Ci risiamo. E’ crisi di Governo. L’ora, aveva ragione Bagnasco, esigeva una sempre più intensa e stabile concentrazione di energie, di collaborazioni, di sforzi congiunti senza distrazioni, giorno e notte. Ed invece, da settimane, non si è fatto altro che discutere e litigare su sentenze e retroattività, su nuovi partiti, regole congressuali e metodi per indire le primarie.
Mentre l’economia e l’occupazione tardano a riprendersi, da aprile questo Governo non ha perso una sola occasione per regalarci incidenti di percorso, consulte di saggi, conclavi e pugnalate di ogni tipo. Tutto tranne le grandi riforme che, a gran voce, l’Europa ancora ci chiede e che, l’ennesimo Governo di larghe intese, è stato chiamato a fare.
Stento quasi a credere siano trascorsi solo cinque mesi, se provo a mettere in fila le istantanee che il Governo Letta ha regalato al mondo intero. Ma quel che è peggio è che pare – se provo ad ordinare tutti questi accadimenti – che tutti, nessuno escluso, fossero concentrati, fin dall’inizio, a “tirare a campare” senza distrarsi e farsi trovare impreparati in caso di nuova “chiamata alle armi”.
Dopo 154 giorni a Palazzo Chigi, Enrico Letta deve prendere in mano il pallottoliere per capire se il suo Governo è arrivato al capolinea. Letta bis, esecutivo di scopo, ritorno alle urne? Chissà si vedrà ma il fatto che Letta non si sia ancora dimesso, dopo lo “schiaffo” di tutti i Ministri del Pdl, mi spinge a pensare che questa non è una crisi di governo tradizionale, ma una ben più pericolosa, potenziale crisi istituzionale. Si rifletta. Prima che sia troppo tardi.
Il quadro generale, pur fra molte contraddizioni, si va sgretolando e sullo sfondo c’è un Paese in ginocchio che non ce la fa più e che, ancora una volta, sarà chiamato a pagare il conto.
Da mesi sentiamo parlare di abolizione dei privilegi della casta, di restituzione degli stipendi dei parlamentari, di soppressione dei finanziamenti pubblici ai partiti, di riduzione del numero dei parlamentari e dei senatori, … bla, bla, bla! Chiacchiere.
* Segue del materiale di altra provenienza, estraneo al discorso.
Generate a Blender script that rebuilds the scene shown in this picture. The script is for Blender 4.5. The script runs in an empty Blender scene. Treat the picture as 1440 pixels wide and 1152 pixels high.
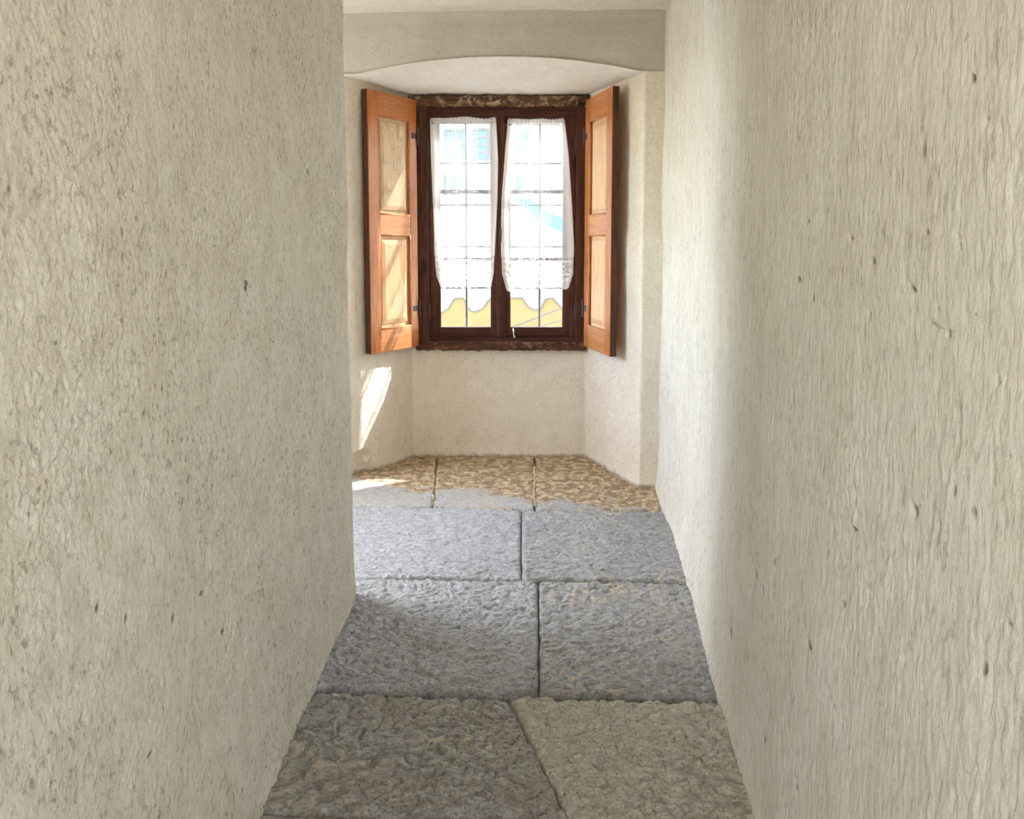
import bpy, bmesh, math, random
import numpy as np
from mathutils import Vector, Matrix
random.seed(7)
sc = bpy.context.scene
COL = sc.collection

# ------------------------------------------------------------------ camera numbers (metres, pixels of 1440x1152)
F, CX, CY, CAMZ = 1200.0, 720.0, 461.0, 1.25
PITCH = math.atan(0.1)
_c, _s = math.cos(PITCH), math.sin(PITCH)
def ray(x, y):
    r = (x - CX) / F; u = (CY - y) / F
    return Vector((r, _c + _s * u, -_s + _c * u))
def at(x, y, Y):                      # the point at depth Y that is seen at pixel x, y
    d = ray(x, y); return Vector((0, 0, CAMZ)) + d * (Y / d.y)

# ------------------------------------------------------------------ noise
_rng = np.random.RandomState(11)
_perm = np.concatenate([_rng.permutation(256)] * 3)
_ga = _rng.rand(256) * 2 * np.pi
_gx, _gy = np.cos(_ga), np.sin(_ga)
def perlin(x, y, seed=0):
    x = np.asarray(x, float) + seed * 17.31; y = np.asarray(y, float) + seed * 9.77
    xi = np.floor(x).astype(int); yi = np.floor(y).astype(int)
    xf = x - xi; yf = y - yi
    u = xf ** 3 * (xf * (xf * 6 - 15) + 10); v = yf ** 3 * (yf * (yf * 6 - 15) + 10)
    def g(a, b):
        h = _perm[_perm[(xi + a) & 255] + ((yi + b) & 255)]
        return _gx[h] * (xf - a) + _gy[h] * (yf - b)
    n0 = g(0, 0) * (1 - u) + g(1, 0) * u
    n1 = g(0, 1) * (1 - u) + g(1, 1) * u
    return (n0 * (1 - v) + n1 * v) * 1.5
def fbm(x, y, seed=0, octv=3, gain=.5):
    t = 0; a = 1
    for i in range(octv):
        t = t + a * perlin(x * 2 ** i, y * 2 ** i, seed + i * 3); a *= gain
    return t
def sstep(a, b, x):
    t = np.clip((x - a) / (b - a), 0, 1); return t * t * (3 - 2 * t)

# ------------------------------------------------------------------ objects
def setp(o, label=None, cat=None, group=None, kind=None):
    if label: o['label'] = label
    if cat: o['category'] = cat
    if group: o['group'] = group
    if kind: o['kind'] = kind
    return o
def empty(name, loc=(0, 0, 0), rotz=0, parent=None):
    o = bpy.data.objects.new(name, None); COL.objects.link(o)
    o.location = loc; o.rotation_euler = (0, 0, rotz); o.empty_display_size = .1
    if parent: o.parent = parent
    return o
def link(name, me, m, parent=None, smooth=False):
    me.name = name
    o = bpy.data.objects.new(name, me); COL.objects.link(o)
    if m: me.materials.append(m)
    if parent: o.parent = parent
    if smooth: me.polygons.foreach_set('use_smooth', [True] * len(me.polygons))
    return o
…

Da martedì prossimo il nostro Paese rischia di ritrovarsi con l’aliquota ordinaria dell’Iva più elevata tra i principali competitors dell’area dell’euro. L’aumento dell’Iva produrrà un disastroso effetto domino, con un incremento dell’inflazione, una pesante diminuzione dei consumi e un rincaro generalizzato dei listini al dettaglio, specie nel settore alimentare e dei prodotti trasportati su gomma. E noi italiani comuni, per dirla in breve, tra aumento dell’Iva e il pagamento della seconda rata dell’Imu sulla prima casa, saremo chiamati nei prossimi 3 mesi di questo, amaro 2013, a versare nelle casse dello Stato altri 3 miliardi e 300 milioni di euro.
In questi ultimi due anni, mentre l’Europa mandava segnali preoccupati e preoccupanti la regola di questa politica è stata quella di ridimensionare, sminuire, negare.
Nel frattempo non si sono accorti che il sentiero nel quale ci hanno portati e poi costretti a camminare è sempre più stretto e stracolmo di gente che non ce la fa più. Un sentiero che si misura tutti i giorni con l’aumento della disoccupazione, con la chiusura delle fabbriche e con gli altri drammatici segnali, invisibili solo a chi, come i nostri governanti, non vuole vederli.
Come uscirne? Non lo so ma sono sempre più convinto che questa che stiamo vivendo sia davvero una crisi istituzionale senza precedenti anche se il fallimento della politica, cui assistiamo oggi nel nostro Paese, non riguarda solo le istituzioni ma soprattutto la nostra società, costituita evidentemente da troppi cittadini ridotti a sostenitori acritici, passivi e gregari dei partiti e dei capipopolo.